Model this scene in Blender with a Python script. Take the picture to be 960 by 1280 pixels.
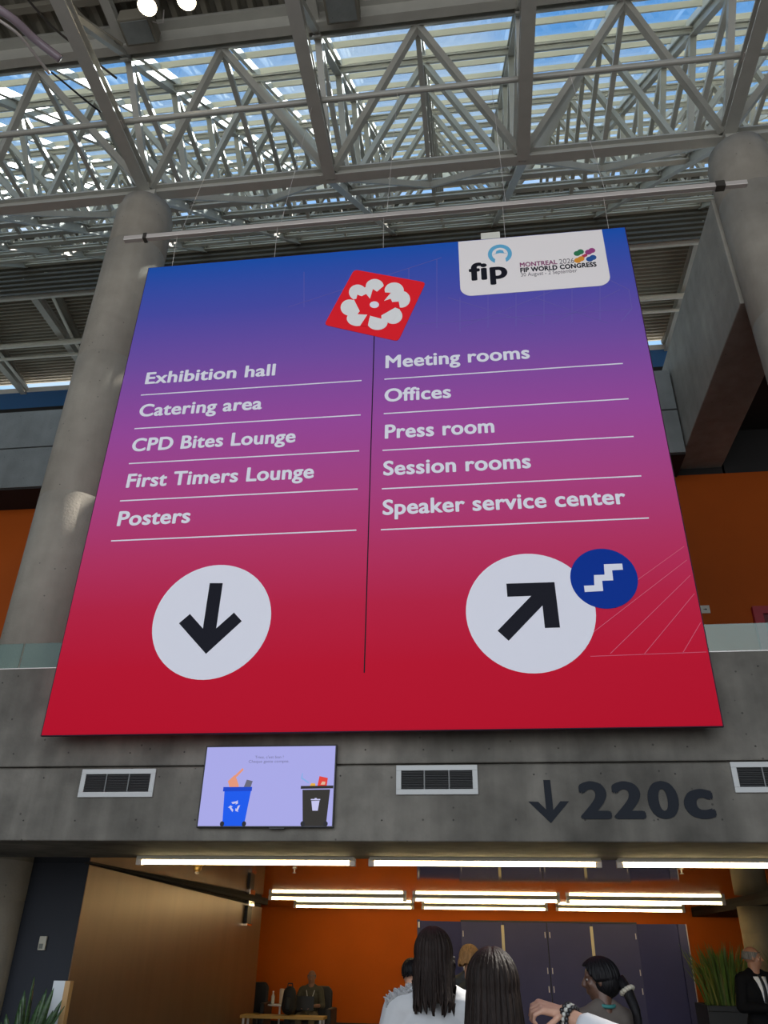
import bpy, bmesh, math, random
from mathutils import Vector, Matrix, Euler, noise
random.seed(7)
PI = math.pi
for o in list(bpy.data.objects):
    bpy.data.objects.remove(o, do_unlink=True)
SC = bpy.context.scene
COL = SC.collection

# ------------------------------------------------------------------ camera, sky, sun, exposure
CAMZ = 1.65
PITCH, ROLL, HEAD, FPX = math.radians(29.42), math.radians(1.07), math.radians(7.55), 970.0
_f = Vector((-math.sin(HEAD)*math.cos(PITCH), math.cos(HEAD)*math.cos(PITCH), math.sin(PITCH)))
_r0 = Vector((math.cos(HEAD), math.sin(HEAD), 0)); _u0 = _r0.cross(_f)
_r = _r0*math.cos(ROLL) + _u0*math.sin(ROLL)
_u = -_r0*math.sin(ROLL) + _u0*math.cos(ROLL)
CAM = Vector((0, 0, CAMZ))
cd = bpy.data.cameras.new('camera'); cam = bpy.data.objects.new('camera', cd); COL.objects.link(cam)
cd.sensor_fit = 'HORIZONTAL'; cd.sensor_width = 36.0; cd.lens = FPX/960*36.0
cd.clip_start = 0.05; cd.clip_end = 500
cam.matrix_world = Matrix(((_r.x, _u.x, -_f.x, 0), (_r.y, _u.y, -_f.y, 0), (_r.z, _u.z, -_f.z, CAMZ), (0, 0, 0, 1)))
SC.camera = cam

SC.view_settings.view_transform = 'Standard'; SC.view_settings.look = 'None'
SC.view_settings.gamma = 1.0; SC.view_settings.use_curve_mapping = False
SC.view_settings.exposure = 0.0

w = bpy.data.worlds.new('world'); SC.world = w; w.use_nodes = True
nt = w.node_tree; nt.nodes.clear()
wo = nt.nodes.new('ShaderNodeOutputWorld'); bg = nt.nodes.new('ShaderNodeBackground')
tc = nt.nodes.new('ShaderNodeTexCoord'); sx = nt.nodes.new('ShaderNodeSeparateXYZ')
ramp = nt.nodes.new('ShaderNodeValToRGB')
e = ramp.color_ramp.elements
e[0].position = 0.0; e[0].color = (0.20, 0.19, 0.17, 1)
e[1].position = 0.02; e[1].color = (1.0, 1.05, 1.1, 1)
for p, c in ((0.25, (.80, .96, 1.1, 1)), (0.55, (.42, .72, 1.05, 1)), (0.8, (.20, .50, .98, 1)), (1.0, (.13, .40, .92, 1))):
    q = e.new(p); q.color = c
cl = nt.nodes.new('ShaderNodeTexNoise'); cl.inputs['Scale'].default_value = 3.2; cl.inputs['Detail'].default_value = 6
mr = nt.nodes.new('ShaderNodeMapRange'); mr.inputs[1].default_value = .46; mr.inputs[2].default_value = .70; mr.inputs[4].default_value = .8
mx = nt.nodes.new('ShaderNodeMixRGB'); mx.inputs[2].default_value = (.95, 1.0, 1.05, 1)
nt.links.new(tc.outputs['Generated'], sx.inputs[0]); nt.links.new(sx.outputs['Z'], ramp.inputs[0])
nt.links.new(tc.outputs['Generated'], cl.inputs['Vector']); nt.links.new(cl.outputs[0], mr.inputs[0])
nt.links.new(mr.outputs[0], mx.inputs[0]); nt.links.new(ramp.outputs[0], mx.inputs[1])
nt.links.new(mx.outputs[0], bg.inputs[0]); nt.links.new(bg.outputs[0], wo.inputs[0])
bg.inputs[1].default_value = 1.0

def light(name, kind, loc, direction, energy, color, **kw):
    d = bpy.data.lights.new(name, kind); d.energy = energy; d.color = color
    for k, v in kw.items(): setattr(d, k, v)
    o = bpy.data.objects.new(name, d); COL.objects.link(o); o.location = loc
    o.rotation_euler = Vector(direction).to_track_quat('-Z', 'Y').to_euler()
    return o
light('sun', 'SUN', (20, -10, 40), (-.75, -.55, -1.0), 17.0, (1.0, .95, .86), angle=math.radians(.6))
# daylight of the glass curtain wall behind the camera
light('window_daylight', 'AREA', (-1, -11.5, 8.0), (0, 1, .04), 1900, (.93, .96, 1.0), shape='RECTANGLE', size=26, size_y=14)

# ------------------------------------------------------------------ helpers
S = 0.87
def U(x, y, z): return Vector((S*x, S*y, CAMZ + S*(z - 1.62)))
def zz(z): return CAMZ + S*(z - 1.62)
def at(px, py, X=None, Y=None, Z=None):
    d = _f + _r*((px-480)/FPX) - _u*((py-640)/FPX)
    t = X/d.x if X is not None else Y/d.y if Y is not None else (Z-CAMZ)/d.z
    return CAM + d*t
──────
What you will do
Go through the data above and transcribe it in full, omitting any image.

Exercise output
Model this scene in Blender with a Python script. Take the picture to be 960 by 1280 pixels.
import bpy, bmesh, math, random
from mathutils import Vector, Matrix, Euler, noise
random.seed(7)
PI = math.pi
for o in list(bpy.data.objects):
    bpy.data.objects.remove(o, do_unlink=True)
SC = bpy.context.scene
COL = SC.collection

# ------------------------------------------------------------------ camera, sky, sun, exposure
CAMZ = 1.65
PITCH, ROLL, HEAD, FPX = math.radians(29.42), math.radians(1.07), math.radians(7.55), 970.0
_f = Vector((-math.sin(HEAD)*math.cos(PITCH), math.cos(HEAD)*math.cos(PITCH), math.sin(PITCH)))
_r0 = Vector((math.cos(HEAD), math.sin(HEAD), 0)); _u0 = _r0.cross(_f)
_r = _r0*math.cos(ROLL) + _u0*math.sin(ROLL)
_u = -_r0*math.sin(ROLL) + _u0*math.cos(ROLL)
CAM = Vector((0, 0, CAMZ))
cd = bpy.data.cameras.new('camera'); cam = bpy.data.objects.new('camera', cd); COL.objects.link(cam)
cd.sensor_fit = 'HORIZONTAL'; cd.sensor_width = 36.0; cd.lens = FPX/960*36.0
cd.clip_start = 0.05; cd.clip_end = 500
cam.matrix_world = Matrix(((_r.x, _u.x, -_f.x, 0), (_r.y, _u.y, -_f.y, 0), (_r.z, _u.z, -_f.z, CAMZ), (0, 0, 0, 1)))
SC.camera = cam

SC.view_settings.view_transform = 'Standard'; SC.view_settings.look = 'None'
SC.view_settings.gamma = 1.0; SC.view_settings.use_curve_mapping = False
SC.view_settings.exposure = 0.0

w = bpy.data.worlds.new('world'); SC.world = w; w.use_nodes = True
nt = w.node_tree; nt.nodes.clear()
wo = nt.nodes.new('ShaderNodeOutputWorld'); bg = nt.nodes.new('ShaderNodeBackground')
tc = nt.nodes.new('ShaderNodeTexCoord'); sx = nt.nodes.new('ShaderNodeSeparateXYZ')
ramp = nt.nodes.new('ShaderNodeValToRGB')
e = ramp.color_ramp.elements
e[0].position = 0.0; e[0].color = (0.20, 0.19, 0.17, 1)
e[1].position = 0.02; e[1].color = (1.0, 1.05, 1.1, 1)
for p, c in ((0.25, (.80, .96, 1.1, 1)), (0.55, (.42, .72, 1.05, 1)), (0.8, (.20, .50, .98, 1)), (1.0, (.13, .40, .92, 1))):
    q = e.new(p); q.color = c
cl = nt.nodes.new('ShaderNodeTexNoise'); cl.inputs['Scale'].default_value = 3.2; cl.inputs['Detail'].default_value = 6
mr = nt.nodes.new('ShaderNodeMapRange'); mr.inputs[1].default_value = .46; mr.inputs[2].default_value = .70; mr.inputs[4].default_value = .8
mx = nt.nodes.new('ShaderNodeMixRGB'); mx.inputs[2].default_value = (.95, 1.0, 1.05, 1)
nt.links.new(tc.outputs['Generated'], sx.inputs[0]); nt.links.new(sx.outputs['Z'], ramp.inputs[0])
nt.links.new(tc.outputs['Generated'], cl.inputs['Vector']); nt.links.new(cl.outputs[0], mr.inputs[0])
nt.links.new(mr.outputs[0], mx.inputs[0]); nt.links.new(ramp.outputs[0], mx.inputs[1])
nt.links.new(mx.outputs[0], bg.inputs[0]); nt.links.new(bg.outputs[0], wo.inputs[0])
bg.inputs[1].default_value = 1.0

def light(name, kind, loc, direction, energy, color, **kw):
    d = bpy.data.lights.new(name, kind); d.energy = energy; d.color = color
    for k, v in kw.items(): setattr(d, k, v)
    o = bpy.data.objects.new(name, d); COL.objects.link(o); o.location = loc
    o.rotation_euler = Vector(direction).to_track_quat('-Z', 'Y').to_euler()
    return o
light('sun', 'SUN', (20, -10, 40), (-.75, -.55, -1.0), 17.0, (1.0, .95, .86), angle=math.radians(.6))
# daylight of the glass curtain wall behind the camera
light('window_daylight', 'AREA', (-1, -11.5, 8.0), (0, 1, .04), 1900, (.93, .96, 1.0), shape='RECTANGLE', size=26, size_y=14)

# ------------------------------------------------------------------ helpers
S = 0.87
def U(x, y, z): return Vector((S*x, S*y, CAMZ + S*(z - 1.62)))
def zz(z): return CAMZ + S*(z - 1.62)
def at(px, py, X=None, Y=None, Z=None):
    d = _f + _r*((px-480)/FPX) - _u*((py-640)/FPX)
    t = X/d.x if X is not None else Y/d.y if Y is not None else (Z-CAMZ)/d.z
    return CAM + d*t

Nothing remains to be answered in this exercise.